THE TASK: Find all lines in the listing that include the word "scene", then copy them.

DATASET EXTRACT:
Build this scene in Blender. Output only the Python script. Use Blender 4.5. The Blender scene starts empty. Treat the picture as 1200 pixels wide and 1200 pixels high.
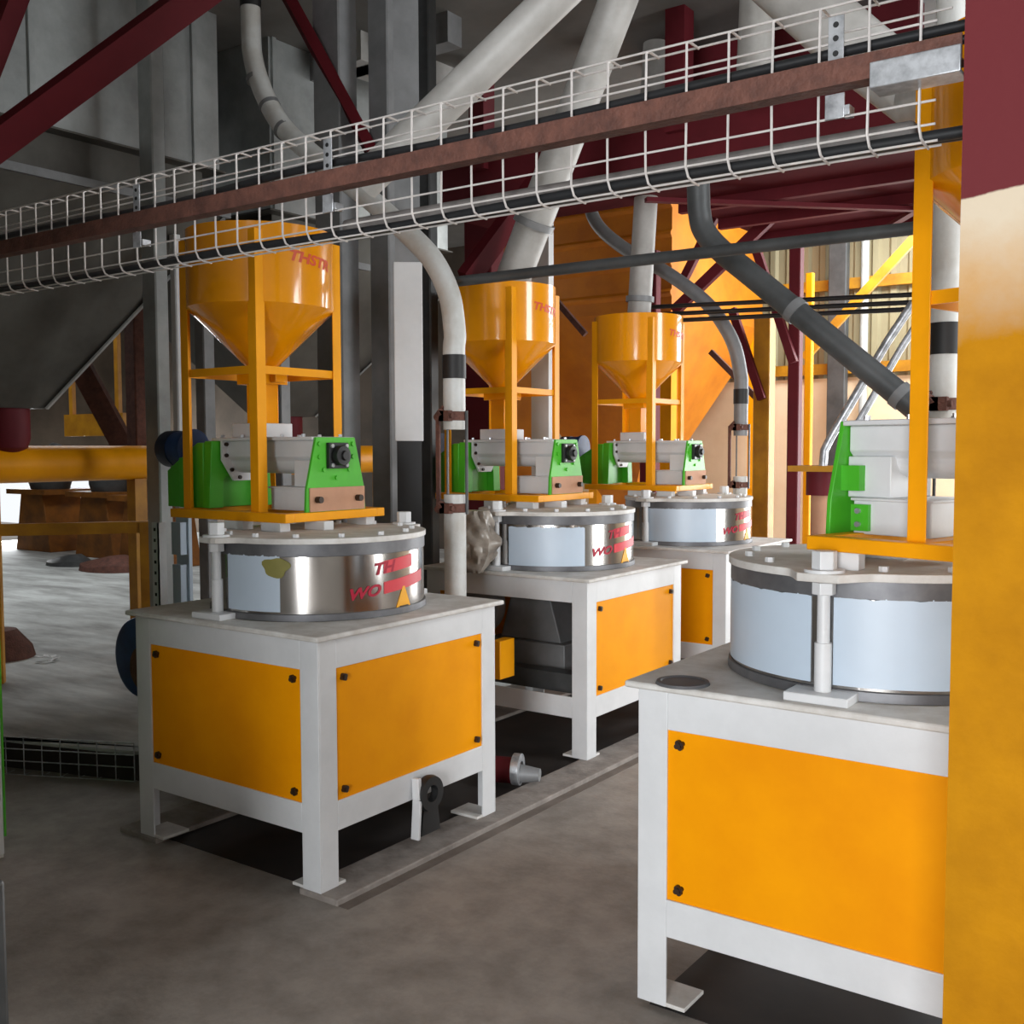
import bpy, math, random
from mathutils import Vector, Matrix
random.seed(7)
SC = bpy.context.scene
COL = SC.collection
PI = math.pi
R = math.radians

# ------------------------------------------------------------------ camera
CAM = Vector((2.7092, -2.6155, 1.6))
YAW, PIT, ROL, FPX = 2.1893, .0606, -.0028, 1236.34
fw = Vector((math.cos(PIT)*math.cos(YAW), math.cos(PIT)*math.sin(YAW), -math.sin(PIT)))
rt0 = Vector((math.sin(YAW), -math.cos(YAW), 0)); up0 = rt0.cross(fw)
rt = rt0*math.cos(ROL) + up0*math.sin(ROL)
up = up0*math.cos(ROL) - rt0*math.sin(ROL)
cd = bpy.data.cameras.new('camera'); cam = bpy.data.objects.new('camera', cd); COL.objects.link(cam)
cam.matrix_world = Matrix(((rt.x, up.x, -fw.x, CAM.x), (rt.y, up.y, -fw.y, CAM.y), (rt.z, up.z, -fw.z, CAM.z), (0, 0, 0, 1)))
cd.sensor_width = 36; cd.sensor_fit = 'HORIZONTAL'; cd.lens = 36*FPX/1200; cd.clip_start = .05; cd.clip_end = 200
SC.camera = cam

def ray(u, v): return fw + rt*((u-600)/FPX) - up*((v-600)/FPX)
def D(u, v, d): return CAM + ray(u, v)*d
def X(u, v, x): r = ray(u, v); return CAM + r*((x-CAM.x)/r.x)
def Y(u, v, y): r = ray(u, v); return CAM + r*((y-CAM.y)/r.y)
def Z(u, v, z): r = ray(u, v); return CAM + r*((z-CAM.z)/r.z)

# ------------------------------------------------------------------ materials
def lin(c):
    return tuple(((x/255)/12.92 if x/255 <= .04045 else ((x/255+.055)/1.055)**2.4) for x in c)
def mat(name, rgb, rough=.5, metal=0, var=.12, scale=6, rgb2=None, bump=0, bscale=40, spec=.5, coat=0, stretch=None, rvar=0):
    m = bpy.data.materials.new(name); m.use_nodes = True
    nt = m.node_tree; b = nt.nodes['Principled BSDF']
    b.inputs['Roughness'].default_value = rough; b.inputs['Metallic'].default_value = metal
    b.inputs['Specular IOR Level'].default_value = spec; b.inputs['Coat Weight'].default_value = coat
    b.inputs['Coat Roughness'].default_value = .08
    c1 = lin(rgb); c2 = lin(rgb2) if rgb2 else tuple(x*(1-var) for x in c1)
    tc = nt.nodes.new('ShaderNodeTexCoord'); mp = nt.nodes.new('ShaderNodeMapping')
    nt.links.new(tc.outputs['Object'], mp.inputs[0])
    if stretch: mp.inputs['Scale'].default_value = stretch
    n = nt.nodes.new('ShaderNodeTexNoise'); n.inputs['Scale'].default_value = scale; n.inputs['Detail'].default_value = 6; n.inputs['Roughness'].default_value = .62
    nt.links.new(mp.outputs[0], n.inputs['Vector'])
    cr = nt.nodes.new('ShaderNodeValToRGB'); e = cr.color_ramp.elements
    e[0].position = .36; e[1].position = .66; e[0].color = (*c1, 1); e[1].color = (*c2, 1)
    nt.links.new(n.outputs['Fac'], cr.inputs[0]); nt.links.new(cr.outputs[0], b.inputs['Base Color'])
    if rvar:
        mr = nt.nodes.new('ShaderNodeMapRange'); mr.inputs['To Min'].default_value = max(0, rough-rvar); mr.inputs['To Max'].default_value = rough+rvar
        nt.links.new(n.outputs['Fac'], mr.inputs[0]); nt.links.new(mr.outputs[0], b.inputs['Roughness'])
    if bump:
        n2 = nt.nodes.new('ShaderNodeTexNoise'); n2.inputs['Scale'].default_value = bscale; n2.inputs['Detail'].default_value = 4
        nt.links.new(mp.outputs[0], n2.inputs['Vector'])
        bp = nt.nodes.new('ShaderNodeBump'); bp.inputs['Strength'].default_value = bump; bp.inputs['Distance'].default_value = .02
        nt.links.new(n2.outputs['Fac'], bp.inputs['Height']); nt.links.new(bp.outputs[0], b.inputs['Normal'])
    return m
M = {}
M['white'] = mat('white_paint', (216, 217, 218), .42, var=.1, scale=5, bump=.03)
M['whited'] = mat('dusty_white_paint', (218, 216, 212), .6, rgb2=(192, 187, 180), scale=9, bump=.05)
M['yellow'] = mat('yellow_enamel', (243, 156, 2), .22, var=.1, scale=3, spec=.3, coat=.9)
M['yellowleg'] = mat('yellow_paint', (246, 163, 8), .38, var=.1, scale=5, spec=.3)
M['panel'] = mat('orange_yellow_panel_paint', (243, 157, 0), .5, rgb2=(232, 144, 0), scale=2.5, spec=.1)
M['olive'] = mat('worn_ochre_paint', (196, 138, 20), .5, rgb2=(160, 105, 15), scale=4)
M['gutter'] = mat('dark_floor_strip', (96, 86, 78), .8, rgb2=(118, 108, 100), scale=6)
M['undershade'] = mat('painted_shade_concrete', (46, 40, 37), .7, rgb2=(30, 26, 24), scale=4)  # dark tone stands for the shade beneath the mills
M['rubbergrey'] = mat('grey_rubber', (92, 92, 94), .6)
M['trunk'] = mat('dusty_trunking', (112, 107, 104), .6, rgb2=(92, 87, 84), scale=5)
M['slabedge'] = mat('dark_slab_edge', (58, 50, 46), .9, rgb2=(40, 34, 31), scale=5)
M['farochre'] = mat('dirty_ochre_paint', (140, 84, 16), .6, rgb2=(100, 58, 12), scale=4)
M['bin'] = mat('amber_paint_dented', (208, 126, 14), .45, rgb2=(184, 104, 10), scale=2.5)
M['green'] = mat('bright_green_paint', (76, 182, 42), .4, var=.15, scale=6)
M['dgreen'] = mat('deep_green_paint', (40, 120, 25), .5, var=.15)
M['steel'] = mat('polished_stainless', (190, 186, 182), .16, 1, var=.06, scale=3, stretch=(1, 1, .05), rvar=.05)
M['band'] = mat('brushed_grey_steel', (120, 120, 122), .5, .6, var=.2, scale=7, rgb2=(98, 98, 101))
M['film'] = mat('bluish_protective_film', (188, 202, 216), .4, var=.05, scale=4)
M['filmspot'] = mat('olive_glue_residue', (132, 126, 60), .6, scale=14)
M['galv'] = mat('galvanised_sheet', (190, 194, 193), .38, .55, rgb2=(150, 153, 152), scale=2.2, rvar=.1, bump=.06, bscale=3)
M['galvdk'] = mat('dull_galvanised_sheet', (98, 96, 90), .5, .5, rgb2=(74, 71, 66), scale=1.6)
M['greysteel'] = mat('grey_painted_steel', (132, 133, 134), .5, .1, rgb2=(112, 113, 114), scale=4)
M['greydk'] = mat('dark_grey_steel', (88, 90, 91), .45, .3, rgb2=(70, 72, 73), scale=5)
M['pipe'] = mat('scuffed_white_pipe_paint', (205, 207, 205), .45, rgb2=(186, 184, 178), scale=7, bump=.08)
M['spout'] = mat('grey_white_spout_paint', (180, 178, 174), .5, rgb2=(156, 153, 148), scale=5)
M['rust'] = mat('rusty_brown_steel', (112, 72, 60), .75, .1, rgb2=(84, 54, 46), scale=18, bump=.3, bscale=90)
M['maroon'] = mat('maroon_oxide_paint', (100, 30, 38), .6, var=.2, scale=4, spec=.2)
M['maroondk'] = mat('maroon_primer', (82, 22, 28), .85, var=.2, scale=3, spec=.08)
M['wire'] = mat('zinc_plated_wire', (226, 220, 216), .4, .25, var=.2, scale=20)
M['zinc'] = mat('zinc_plate', (205, 208, 212), .35, .6, rgb2=(150, 152, 156), scale=25)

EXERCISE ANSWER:
Build this scene in Blender. Output only the Python script. Use Blender 4.5. The Blender scene starts empty. Treat the picture as 1200 pixels wide and 1200 pixels high.
SC = bpy.context.scene